TASK BRIEF: Leave out the images and repeat the listing below without a single change.

***

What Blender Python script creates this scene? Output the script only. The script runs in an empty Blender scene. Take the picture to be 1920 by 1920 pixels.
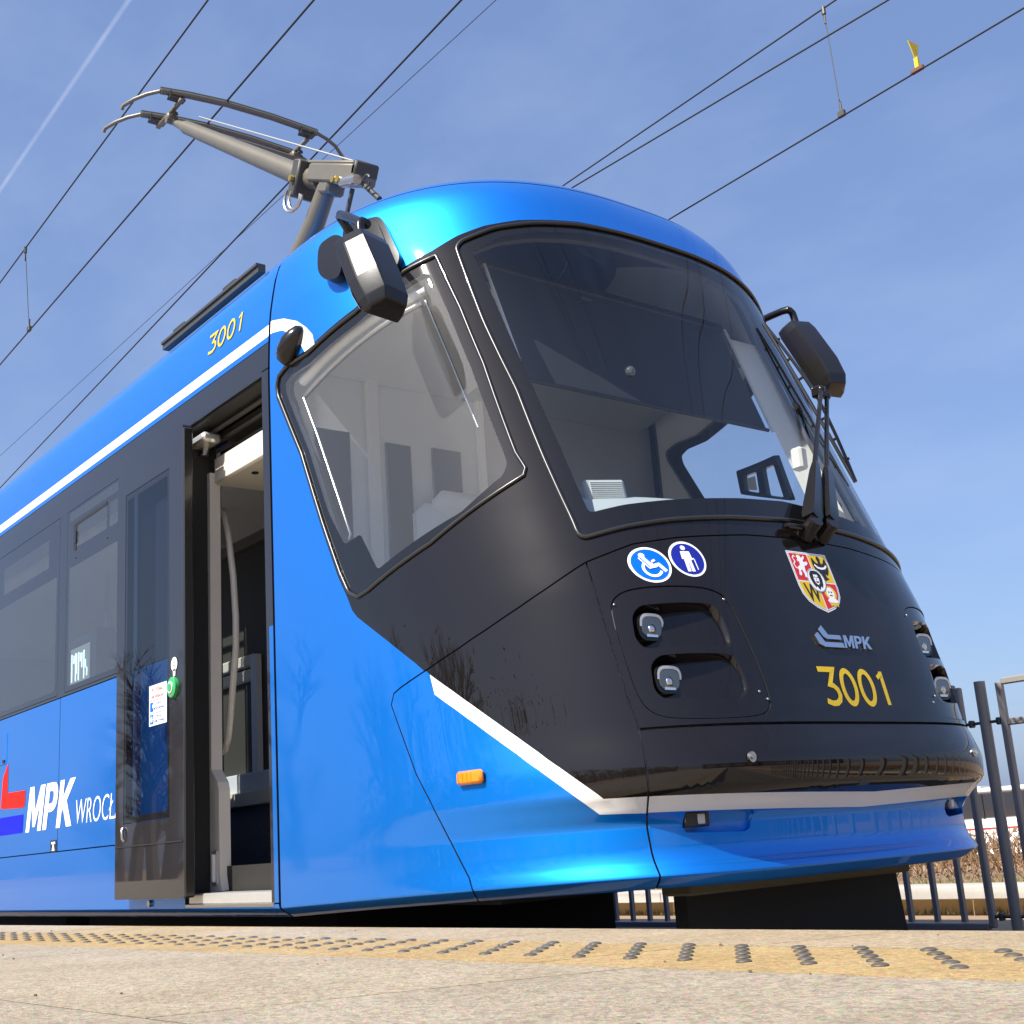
import bpy, bmesh, math, random
import numpy as np
from mathutils import Vector, Matrix
from mathutils.geometry import delaunay_2d_cdt

random.seed(7); rng = np.random.default_rng(7)
SC = bpy.context.scene
COL = SC.collection
R = math.radians

# ------------------------------------------------------------------ camera
CAM_POS = np.array([0.0, -3.7, 0.5])
cam = bpy.data.cameras.new('camera')
cam_ob = bpy.data.objects.new('camera', cam)
COL.objects.link(cam_ob)
_f, _px = 2400.0, 1920.0
cam.sensor_width = 36.0
cam.lens = 36.0 * _f / _px
_d1 = np.array([-1940.0, 758.0, _f]); _d1 /= np.linalg.norm(_d1)
_dv = np.array([-685.0, -8960.0, _f]); _dv -= _d1 * (_dv @ _d1); _dv /= np.linalg.norm(_dv)
_X = -_d1; _Z = _dv; _Y = np.cross(_Z, _X)
_R = np.stack([_X, _Y, _Z], 1)
_ax = Matrix(((_R[0][0], -_R[1][0], -_R[2][0]), (_R[0][1], -_R[1][1], -_R[2][1]), (_R[0][2], -_R[1][2], -_R[2][2])))
cam_ob.matrix_world = Matrix.Translation(Vector(CAM_POS)) @ _ax.to_4x4()
cam.clip_start = 0.02
cam.clip_end = 30000
SC.camera = cam_ob

# ------------------------------------------------------------------ sky, sun, exposure
SUN_EL, SUN_DIR = 46.0, np.array([0.055, -0.998])
SUN_DIR = SUN_DIR / np.linalg.norm(SUN_DIR)
world = bpy.data.worlds.new('World'); SC.world = world
world.use_nodes = True
wn = world.node_tree.nodes; wl = world.node_tree.links
wn.clear()
w_out = wn.new('ShaderNodeOutputWorld'); w_bg = wn.new('ShaderNodeBackground')
sky = wn.new('ShaderNodeTexSky'); sky.sky_type = 'NISHITA'; sky.sun_disc = False
sky.sun_elevation = R(SUN_EL); sky.sun_rotation = math.atan2(SUN_DIR[0], SUN_DIR[1])
sky.altitude = 100; sky.air_density = 1.0; sky.dust_density = 2.2; sky.ozone_density = 4.0
# thin streaks of cirrus
tc = wn.new('ShaderNodeTexCoord'); mp = wn.new('ShaderNodeMapping')
mp.inputs['Rotation'].default_value = (0.2, 0.5, 0.9); mp.inputs['Scale'].default_value = (.7, 6.0, 9.0)
nz = wn.new('ShaderNodeTexNoise'); nz.inputs['Scale'].default_value = 1.6; nz.inputs['Detail'].default_value = 6; nz.inputs['Roughness'].default_value = .55
rp = wn.new('ShaderNodeValToRGB'); rp.color_ramp.elements[0].position = .42; rp.color_ramp.elements[1].position = .85
rp.color_ramp.elements[1].color = (.16, .16, .16, 1)
mx = wn.new('ShaderNodeMixRGB'); mx.inputs[2].default_value = (3.4, 3.9, 5.0, 1)
wl.new(tc.outputs['Generated'], mp.inputs['Vector']); wl.new(mp.outputs[0], nz.inputs['Vector'])
wl.new(nz.outputs['Fac'], rp.inputs[0]); wl.new(rp.outputs[0], mx.inputs[0])
veil = wn.new('ShaderNodeMixRGB'); veil.inputs[0].default_value = .54; veil.inputs[2].default_value = (1.10, 1.60, 3.14, 1)   # thin even high veil
wl.new(sky.outputs[0], veil.inputs[1]); wl.new(veil.outputs[0], mx.inputs[1]); wl.new(mx.outputs[0], w_bg.inputs['Color'])
w_bg.inputs['Strength'].default_value = 0.10
wl.new(w_bg.outputs[0], w_out.inputs['Surface'])
sun = bpy.data.lights.new('sun', 'SUN'); sun.energy = 4.2; sun.angle = R(.53); sun.color = (1, .95, .86)
sun_ob = bpy.data.objects.new('sun', sun); COL.objects.link(sun_ob)
_s = Vector((SUN_DIR[0] * math.cos(R(SUN_EL)), SUN_DIR[1] * math.cos(R(SUN_EL)), math.sin(R(SUN_EL))))
sun_ob.rotation_euler = _s.to_track_quat('Z', 'Y').to_euler()
sun_ob.location = (-10, -30, 30)
SC.view_settings.view_transform = 'Standard'
SC.view_settings.look = 'None'
SC.view_settings.exposure = 1.1
SC.view_settings.gamma = 1.0
SC.cycles.max_bounces = 10
SC.cycles.transparent_max_bounces = 16

# ------------------------------------------------------------------ materials
def mat(name, col, rough=.5, metal=0.0, coat=0.0, spec=.5, var=0.0, vscale=8.0, bump=0.0, bscale=60.0, emit=None, crough=.03, flake=0.0):
    m = bpy.data.materials.new(name); m.use_nodes = True
    n = m.node_tree.nodes; l = m.node_tree.links; p = n['Principled BSDF']
    p.inputs['Base Color'].default_value = (*col, 1); p.inputs['Roughness'].default_value = rough
    p.inputs['Metallic'].default_value = metal; p.inputs['Coat Weight'].default_value = coat
    p.inputs['Coat Roughness'].default_value = crough; p.inputs['Specular IOR Level'].default_value = spec
    t = n.new('ShaderNodeTexCoord')
    if var:
        z = n.new('ShaderNodeTexNoise'); z.inputs['Scale'].default_value = vscale; z.inputs['Detail'].default_value = 8; z.inputs['Roughness'].default_value = .65
        c = n.new('ShaderNodeMixRGB'); c.blend_type = 'MIX'
        c.inputs[1].default_value = (*[x * (1 - var) for x in col], 1); c.inputs[2].default_value = (*[min(1, x * (1 + var)) for x in col], 1)
        l.new(t.outputs['Object'], z.inputs['Vector']); l.new(z.outputs['Fac'], c.inputs[0]); l.new(c.outputs[0], p.inputs['Base Color'])
    if bump:
        z = n.new('ShaderNodeTexNoise'); z.inputs['Scale'].default_value = bscale; z.inputs['Detail'].default_value = 6
        b = n.new('ShaderNodeBump'); b.inputs['Strength'].default_value = bump; b.inputs['Distance'].default_value = .01
        l.new(t.outputs['Object'], z.inputs['Vector']); l.new(z.outputs['Fac'], b.inputs['Height']); l.new(b.outputs[0], p.inputs['Normal'])
    if flake:   # metallic flakes: tiny normal jitter under the clear coat
        z = n.new('ShaderNodeTexNoise'); z.inputs['Scale'].default_value = 900; z.inputs['Detail'].default_value = 2
        b = n.new('ShaderNodeBump'); b.inputs['Strength'].default_value = flake; b.inputs['Distance'].default_value = .002
        l.new(t.outputs['Object'], z.inputs['Vector']); l.new(z.outputs['Fac'], b.inputs['Height']); l.new(b.outputs[0], p.inputs['Normal'])
    if emit:
        p.inputs['Emission Color'].default_value = (*emit[0], 1); p.inputs['Emission Strength'].default_value = emit[1]
    return m

def dust(m, scale=3.0, lo=0.0, hi=.25, stretch=(1, 1, .35), base='Coat Roughness'):
    """uneven film of dust that dulls the gloss"""
    n = m.node_tree.nodes; l = m.node_tree.links; p = n['Principled BSDF']
    t = n.new('ShaderNodeTexCoord'); mpn = n.new('ShaderNodeMapping'); mpn.inputs['Scale'].default_value = stretch
    z = n.new('ShaderNodeTexNoise'); z.inputs['Scale'].default_value = scale; z.inputs['Detail'].default_value = 7
    r = n.new('ShaderNodeMapRange'); r.inputs[1].default_value = .4; r.inputs[2].default_value = .75; r.inputs[3].default_value = lo; r.inputs[4].default_value = hi
    l.new(t.outputs['Object'], mpn.inputs[0]); l.new(mpn.outputs[0], z.inputs['Vector']); l.new(z.outputs['Fac'], r.inputs[0]); l.new(r.outputs[0], p.inputs[base])
    return m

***

FINISHED TASK:
What Blender Python script creates this scene? Output the script only. The script runs in an empty Blender scene. Take the picture to be 1920 by 1920 pixels.
import bpy, bmesh, math, random
import numpy as np
from mathutils import Vector, Matrix
from mathutils.geometry import delaunay_2d_cdt

random.seed(7); rng = np.random.default_rng(7)
SC = bpy.context.scene
COL = SC.collection
R = math.radians

# ------------------------------------------------------------------ camera
CAM_POS = np.array([0.0, -3.7, 0.5])
cam = bpy.data.cameras.new('camera')
cam_ob = bpy.data.objects.new('camera', cam)
COL.objects.link(cam_ob)
_f, _px = 2400.0, 1920.0
cam.sensor_width = 36.0
cam.lens = 36.0 * _f / _px
_d1 = np.array([-1940.0, 758.0, _f]); _d1 /= np.linalg.norm(_d1)
_dv = np.array([-685.0, -8960.0, _f]); _dv -= _d1 * (_dv @ _d1); _dv /= np.linalg.norm(_dv)
_X = -_d1; _Z = _dv; _Y = np.cross(_Z, _X)
_R = np.stack([_X, _Y, _Z], 1)
_ax = Matrix(((_R[0][0], -_R[1][0], -_R[2][0]), (_R[0][1], -_R[1][1], -_R[2][1]), (_R[0][2], -_R[1][2], -_R[2][2])))
cam_ob.matrix_world = Matrix.Translation(Vector(CAM_POS)) @ _ax.to_4x4()
cam.clip_start = 0.02
cam.clip_end = 30000
SC.camera = cam_ob

# ------------------------------------------------------------------ sky, sun, exposure
SUN_EL, SUN_DIR = 46.0, np.array([0.055, -0.998])
SUN_DIR = SUN_DIR / np.linalg.norm(SUN_DIR)
world = bpy.data.worlds.new('World'); SC.world = world
world.use_nodes = True
wn = world.node_tree.nodes; wl = world.node_tree.links
wn.clear()
w_out = wn.new('ShaderNodeOutputWorld'); w_bg = wn.new('ShaderNodeBackground')
sky = wn.new('ShaderNodeTexSky'); sky.sky_type = 'NISHITA'; sky.sun_disc = False
sky.sun_elevation = R(SUN_EL); sky.sun_rotation = math.atan2(SUN_DIR[0], SUN_DIR[1])
sky.altitude = 100; sky.air_density = 1.0; sky.dust_density = 2.2; sky.ozone_density = 4.0
# thin streaks of cirrus
tc = wn.new('ShaderNodeTexCoord'); mp = wn.new('ShaderNodeMapping')
mp.inputs['Rotation'].default_value = (0.2, 0.5, 0.9); mp.inputs['Scale'].default_value = (.7, 6.0, 9.0)
nz = wn.new('ShaderNodeTexNoise'); nz.inputs['Scale'].default_value = 1.6; nz.inputs['Detail'].default_value = 6; nz.inputs['Roughness'].default_value = .55
rp = wn.new('ShaderNodeValToRGB'); rp.color_ramp.elements[0].position = .42; rp.color_ramp.elements[1].position = .85
rp.color_ramp.elements[1].color = (.16, .16, .16, 1)
mx = wn.new('ShaderNodeMixRGB'); mx.inputs[2].default_value = (3.4, 3.9, 5.0, 1)
wl.new(tc.outputs['Generated'], mp.inputs['Vector']); wl.new(mp.outputs[0], nz.inputs['Vector'])
wl.new(nz.outputs['Fac'], rp.inputs[0]); wl.new(rp.outputs[0], mx.inputs[0])
veil = wn.new('ShaderNodeMixRGB'); veil.inputs[0].default_value = .54; veil.inputs[2].default_value = (1.10, 1.60, 3.14, 1)   # thin even high veil
wl.new(sky.outputs[0], veil.inputs[1]); wl.new(veil.outputs[0], mx.inputs[1]); wl.new(mx.outputs[0], w_bg.inputs['Color'])
w_bg.inputs['Strength'].default_value = 0.10
wl.new(w_bg.outputs[0], w_out.inputs['Surface'])
sun = bpy.data.lights.new('sun', 'SUN'); sun.energy = 4.2; sun.angle = R(.53); sun.color = (1, .95, .86)
sun_ob = bpy.data.objects.new('sun', sun); COL.objects.link(sun_ob)
_s = Vector((SUN_DIR[0] * math.cos(R(SUN_EL)), SUN_DIR[1] * math.cos(R(SUN_EL)), math.sin(R(SUN_EL))))
sun_ob.rotation_euler = _s.to_track_quat('Z', 'Y').to_euler()
sun_ob.location = (-10, -30, 30)
SC.view_settings.view_transform = 'Standard'
SC.view_settings.look = 'None'
SC.view_settings.exposure = 1.1
SC.view_settings.gamma = 1.0
SC.cycles.max_bounces = 10
SC.cycles.transparent_max_bounces = 16

# ------------------------------------------------------------------ materials
def mat(name, col, rough=.5, metal=0.0, coat=0.0, spec=.5, var=0.0, vscale=8.0, bump=0.0, bscale=60.0, emit=None, crough=.03, flake=0.0):
    m = bpy.data.materials.new(name); m.use_nodes = True
    n = m.node_tree.nodes; l = m.node_tree.links; p = n['Principled BSDF']
    p.inputs['Base Color'].default_value = (*col, 1); p.inputs['Roughness'].default_value = rough
    p.inputs['Metallic'].default_value = metal; p.inputs['Coat Weight'].default_value = coat
    p.inputs['Coat Roughness'].default_value = crough; p.inputs['Specular IOR Level'].default_value = spec
    t = n.new('ShaderNodeTexCoord')
    if var:
        z = n.new('ShaderNodeTexNoise'); z.inputs['Scale'].default_value = vscale; z.inputs['Detail'].default_value = 8; z.inputs['Roughness'].default_value = .65
        c = n.new('ShaderNodeMixRGB'); c.blend_type = 'MIX'
        c.inputs[1].default_value = (*[x * (1 - var) for x in col], 1); c.inputs[2].default_value = (*[min(1, x * (1 + var)) for x in col], 1)
        l.new(t.outputs['Object'], z.inputs['Vector']); l.new(z.outputs['Fac'], c.inputs[0]); l.new(c.outputs[0], p.inputs['Base Color'])
    if bump:
        z = n.new('ShaderNodeTexNoise'); z.inputs['Scale'].default_value = bscale; z.inputs['Detail'].default_value = 6
        b = n.new('ShaderNodeBump'); b.inputs['Strength'].default_value = bump; b.inputs['Distance'].default_value = .01
        l.new(t.outputs['Object'], z.inputs['Vector']); l.new(z.outputs['Fac'], b.inputs['Height']); l.new(b.outputs[0], p.inputs['Normal'])
    if flake:   # metallic flakes: tiny normal jitter under the clear coat
        z = n.new('ShaderNodeTexNoise'); z.inputs['Scale'].default_value = 900; z.inputs['Detail'].default_value = 2
        b = n.new('ShaderNodeBump'); b.inputs['Strength'].default_value = flake; b.inputs['Distance'].default_value = .002
        l.new(t.outputs['Object'], z.inputs['Vector']); l.new(z.outputs['Fac'], b.inputs['Height']); l.new(b.outputs[0], p.inputs['Normal'])
    if emit:
        p.inputs['Emission Color'].default_value = (*emit[0], 1); p.inputs['Emission Strength'].default_value = emit[1]
    return m

def dust(m, scale=3.0, lo=0.0, hi=.25, stretch=(1, 1, .35), base='Coat Roughness'):
    """uneven film of dust that dulls the gloss"""
    n = m.node_tree.nodes; l = m.node_tree.links; p = n['Principled BSDF']
    t = n.new('ShaderNodeTexCoord'); mpn = n.new('ShaderNodeMapping'); mpn.inputs['Scale'].default_value = stretch
    z = n.new('ShaderNodeTexNoise'); z.inputs['Scale'].default_value = scale; z.inputs['Detail'].default_value = 7
    r = n.new('ShaderNodeMapRange'); r.inputs[1].default_value = .4; r.inputs[2].default_value = .75; r.inputs[3].default_value = lo; r.inputs[4].default_value = hi
    l.new(t.outputs['Object'], mpn.inputs[0]); l.new(mpn.outputs[0], z.inputs['Vector']); l.new(z.outputs['Fac'], r.inputs[0]); l.new(r.outputs[0], p.inputs[base])
    return m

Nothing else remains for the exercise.